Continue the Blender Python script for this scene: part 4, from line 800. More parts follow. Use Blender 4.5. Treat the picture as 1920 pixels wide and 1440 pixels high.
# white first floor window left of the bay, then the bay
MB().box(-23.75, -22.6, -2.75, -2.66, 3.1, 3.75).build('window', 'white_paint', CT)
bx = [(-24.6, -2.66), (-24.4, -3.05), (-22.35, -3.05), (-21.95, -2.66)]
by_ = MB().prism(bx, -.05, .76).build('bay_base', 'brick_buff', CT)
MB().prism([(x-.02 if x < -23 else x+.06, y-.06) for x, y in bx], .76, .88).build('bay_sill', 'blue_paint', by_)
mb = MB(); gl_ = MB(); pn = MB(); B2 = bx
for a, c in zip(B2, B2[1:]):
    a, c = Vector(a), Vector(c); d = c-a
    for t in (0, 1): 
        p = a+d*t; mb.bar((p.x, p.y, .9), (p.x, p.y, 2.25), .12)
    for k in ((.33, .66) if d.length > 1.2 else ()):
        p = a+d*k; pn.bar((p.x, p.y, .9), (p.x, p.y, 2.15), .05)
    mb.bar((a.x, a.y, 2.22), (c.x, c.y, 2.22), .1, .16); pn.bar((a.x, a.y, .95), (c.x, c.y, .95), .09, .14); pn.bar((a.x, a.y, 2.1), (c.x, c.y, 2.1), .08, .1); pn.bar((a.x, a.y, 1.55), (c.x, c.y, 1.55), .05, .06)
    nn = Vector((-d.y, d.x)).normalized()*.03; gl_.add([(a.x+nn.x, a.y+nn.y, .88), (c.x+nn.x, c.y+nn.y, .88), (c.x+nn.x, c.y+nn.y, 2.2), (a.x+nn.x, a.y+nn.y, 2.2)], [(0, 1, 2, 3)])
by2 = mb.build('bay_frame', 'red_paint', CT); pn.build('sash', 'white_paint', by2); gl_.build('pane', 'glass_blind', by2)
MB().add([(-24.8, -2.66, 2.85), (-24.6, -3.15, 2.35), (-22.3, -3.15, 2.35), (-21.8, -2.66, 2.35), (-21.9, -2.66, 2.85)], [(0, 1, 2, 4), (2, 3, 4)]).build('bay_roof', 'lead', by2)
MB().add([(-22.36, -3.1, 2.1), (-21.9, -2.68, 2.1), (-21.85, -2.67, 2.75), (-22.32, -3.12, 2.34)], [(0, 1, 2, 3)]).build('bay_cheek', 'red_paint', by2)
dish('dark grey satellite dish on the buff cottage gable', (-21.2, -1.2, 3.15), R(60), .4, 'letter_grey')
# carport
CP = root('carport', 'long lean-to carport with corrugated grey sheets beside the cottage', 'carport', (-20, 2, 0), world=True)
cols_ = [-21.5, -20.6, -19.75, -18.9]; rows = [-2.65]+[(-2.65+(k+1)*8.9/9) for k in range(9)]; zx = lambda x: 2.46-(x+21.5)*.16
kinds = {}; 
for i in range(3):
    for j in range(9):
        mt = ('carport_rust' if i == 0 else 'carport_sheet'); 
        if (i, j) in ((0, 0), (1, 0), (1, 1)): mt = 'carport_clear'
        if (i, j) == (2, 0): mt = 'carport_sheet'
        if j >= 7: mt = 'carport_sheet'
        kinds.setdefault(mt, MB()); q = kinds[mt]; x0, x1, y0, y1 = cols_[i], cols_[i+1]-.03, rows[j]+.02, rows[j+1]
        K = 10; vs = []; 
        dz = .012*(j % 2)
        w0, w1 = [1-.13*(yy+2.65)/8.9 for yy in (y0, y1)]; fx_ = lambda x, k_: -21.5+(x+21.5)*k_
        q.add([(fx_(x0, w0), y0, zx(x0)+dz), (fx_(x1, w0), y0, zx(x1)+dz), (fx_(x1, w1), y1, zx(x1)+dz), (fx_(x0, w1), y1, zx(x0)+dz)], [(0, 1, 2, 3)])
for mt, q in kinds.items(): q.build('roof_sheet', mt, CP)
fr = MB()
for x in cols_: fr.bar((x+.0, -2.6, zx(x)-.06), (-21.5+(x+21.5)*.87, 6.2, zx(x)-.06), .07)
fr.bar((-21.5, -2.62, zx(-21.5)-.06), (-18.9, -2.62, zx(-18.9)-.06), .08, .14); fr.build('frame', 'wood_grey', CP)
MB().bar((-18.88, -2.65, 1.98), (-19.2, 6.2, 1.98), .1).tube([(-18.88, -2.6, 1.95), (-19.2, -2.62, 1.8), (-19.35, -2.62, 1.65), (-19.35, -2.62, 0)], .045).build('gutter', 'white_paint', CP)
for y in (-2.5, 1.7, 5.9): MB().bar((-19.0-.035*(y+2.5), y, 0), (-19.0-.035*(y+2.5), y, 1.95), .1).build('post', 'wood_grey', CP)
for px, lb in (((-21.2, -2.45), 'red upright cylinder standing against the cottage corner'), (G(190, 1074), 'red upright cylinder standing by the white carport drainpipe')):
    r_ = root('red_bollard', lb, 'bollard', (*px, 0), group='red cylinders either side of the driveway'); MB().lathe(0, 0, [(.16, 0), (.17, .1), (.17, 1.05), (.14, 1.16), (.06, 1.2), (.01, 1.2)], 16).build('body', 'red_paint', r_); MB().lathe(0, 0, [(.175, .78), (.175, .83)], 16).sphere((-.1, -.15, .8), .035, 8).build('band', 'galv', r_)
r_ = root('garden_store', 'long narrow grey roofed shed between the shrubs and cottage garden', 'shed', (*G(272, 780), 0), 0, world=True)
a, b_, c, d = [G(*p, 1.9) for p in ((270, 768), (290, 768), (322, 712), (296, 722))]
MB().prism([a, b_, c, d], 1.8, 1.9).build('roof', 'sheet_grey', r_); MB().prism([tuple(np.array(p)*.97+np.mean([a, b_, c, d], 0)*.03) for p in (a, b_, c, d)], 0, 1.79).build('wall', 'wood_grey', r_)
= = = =
Objective: Repeat the preceding lines exactly, please, every one of them.

Result for this exercise:
Continue the Blender Python script for this scene: part 4, from line 800. More parts follow. Use Blender 4.5. Treat the picture as 1920 pixels wide and 1440 pixels high.
# white first floor window left of the bay, then the bay
MB().box(-23.75, -22.6, -2.75, -2.66, 3.1, 3.75).build('window', 'white_paint', CT)
bx = [(-24.6, -2.66), (-24.4, -3.05), (-22.35, -3.05), (-21.95, -2.66)]
by_ = MB().prism(bx, -.05, .76).build('bay_base', 'brick_buff', CT)
MB().prism([(x-.02 if x < -23 else x+.06, y-.06) for x, y in bx], .76, .88).build('bay_sill', 'blue_paint', by_)
mb = MB(); gl_ = MB(); pn = MB(); B2 = bx
for a, c in zip(B2, B2[1:]):
    a, c = Vector(a), Vector(c); d = c-a
    for t in (0, 1): 
        p = a+d*t; mb.bar((p.x, p.y, .9), (p.x, p.y, 2.25), .12)
    for k in ((.33, .66) if d.length > 1.2 else ()):
        p = a+d*k; pn.bar((p.x, p.y, .9), (p.x, p.y, 2.15), .05)
    mb.bar((a.x, a.y, 2.22), (c.x, c.y, 2.22), .1, .16); pn.bar((a.x, a.y, .95), (c.x, c.y, .95), .09, .14); pn.bar((a.x, a.y, 2.1), (c.x, c.y, 2.1), .08, .1); pn.bar((a.x, a.y, 1.55), (c.x, c.y, 1.55), .05, .06)
    nn = Vector((-d.y, d.x)).normalized()*.03; gl_.add([(a.x+nn.x, a.y+nn.y, .88), (c.x+nn.x, c.y+nn.y, .88), (c.x+nn.x, c.y+nn.y, 2.2), (a.x+nn.x, a.y+nn.y, 2.2)], [(0, 1, 2, 3)])
by2 = mb.build('bay_frame', 'red_paint', CT); pn.build('sash', 'white_paint', by2); gl_.build('pane', 'glass_blind', by2)
MB().add([(-24.8, -2.66, 2.85), (-24.6, -3.15, 2.35), (-22.3, -3.15, 2.35), (-21.8, -2.66, 2.35), (-21.9, -2.66, 2.85)], [(0, 1, 2, 4), (2, 3, 4)]).build('bay_roof', 'lead', by2)
MB().add([(-22.36, -3.1, 2.1), (-21.9, -2.68, 2.1), (-21.85, -2.67, 2.75), (-22.32, -3.12, 2.34)], [(0, 1, 2, 3)]).build('bay_cheek', 'red_paint', by2)
dish('dark grey satellite dish on the buff cottage gable', (-21.2, -1.2, 3.15), R(60), .4, 'letter_grey')
# carport
CP = root('carport', 'long lean-to carport with corrugated grey sheets beside the cottage', 'carport', (-20, 2, 0), world=True)
cols_ = [-21.5, -20.6, -19.75, -18.9]; rows = [-2.65]+[(-2.65+(k+1)*8.9/9) for k in range(9)]; zx = lambda x: 2.46-(x+21.5)*.16
kinds = {}; 
for i in range(3):
    for j in range(9):
        mt = ('carport_rust' if i == 0 else 'carport_sheet'); 
        if (i, j) in ((0, 0), (1, 0), (1, 1)): mt = 'carport_clear'
        if (i, j) == (2, 0): mt = 'carport_sheet'
        if j >= 7: mt = 'carport_sheet'
        kinds.setdefault(mt, MB()); q = kinds[mt]; x0, x1, y0, y1 = cols_[i], cols_[i+1]-.03, rows[j]+.02, rows[j+1]
        K = 10; vs = []; 
        dz = .012*(j % 2)
        w0, w1 = [1-.13*(yy+2.65)/8.9 for yy in (y0, y1)]; fx_ = lambda x, k_: -21.5+(x+21.5)*k_
        q.add([(fx_(x0, w0), y0, zx(x0)+dz), (fx_(x1, w0), y0, zx(x1)+dz), (fx_(x1, w1), y1, zx(x1)+dz), (fx_(x0, w1), y1, zx(x0)+dz)], [(0, 1, 2, 3)])
for mt, q in kinds.items(): q.build('roof_sheet', mt, CP)
fr = MB()
for x in cols_: fr.bar((x+.0, -2.6, zx(x)-.06), (-21.5+(x+21.5)*.87, 6.2, zx(x)-.06), .07)
fr.bar((-21.5, -2.62, zx(-21.5)-.06), (-18.9, -2.62, zx(-18.9)-.06), .08, .14); fr.build('frame', 'wood_grey', CP)
MB().bar((-18.88, -2.65, 1.98), (-19.2, 6.2, 1.98), .1).tube([(-18.88, -2.6, 1.95), (-19.2, -2.62, 1.8), (-19.35, -2.62, 1.65), (-19.35, -2.62, 0)], .045).build('gutter', 'white_paint', CP)
for y in (-2.5, 1.7, 5.9): MB().bar((-19.0-.035*(y+2.5), y, 0), (-19.0-.035*(y+2.5), y, 1.95), .1).build('post', 'wood_grey', CP)
for px, lb in (((-21.2, -2.45), 'red upright cylinder standing against the cottage corner'), (G(190, 1074), 'red upright cylinder standing by the white carport drainpipe')):
    r_ = root('red_bollard', lb, 'bollard', (*px, 0), group='red cylinders either side of the driveway'); MB().lathe(0, 0, [(.16, 0), (.17, .1), (.17, 1.05), (.14, 1.16), (.06, 1.2), (.01, 1.2)], 16).build('body', 'red_paint', r_); MB().lathe(0, 0, [(.175, .78), (.175, .83)], 16).sphere((-.1, -.15, .8), .035, 8).build('band', 'galv', r_)
r_ = root('garden_store', 'long narrow grey roofed shed between the shrubs and cottage garden', 'shed', (*G(272, 780), 0), 0, world=True)
a, b_, c, d = [G(*p, 1.9) for p in ((270, 768), (290, 768), (322, 712), (296, 722))]
MB().prism([a, b_, c, d], 1.8, 1.9).build('roof', 'sheet_grey', r_); MB().prism([tuple(np.array(p)*.97+np.mean([a, b_, c, d], 0)*.03) for p in (a, b_, c, d)], 0, 1.79).build('wall', 'wood_grey', r_)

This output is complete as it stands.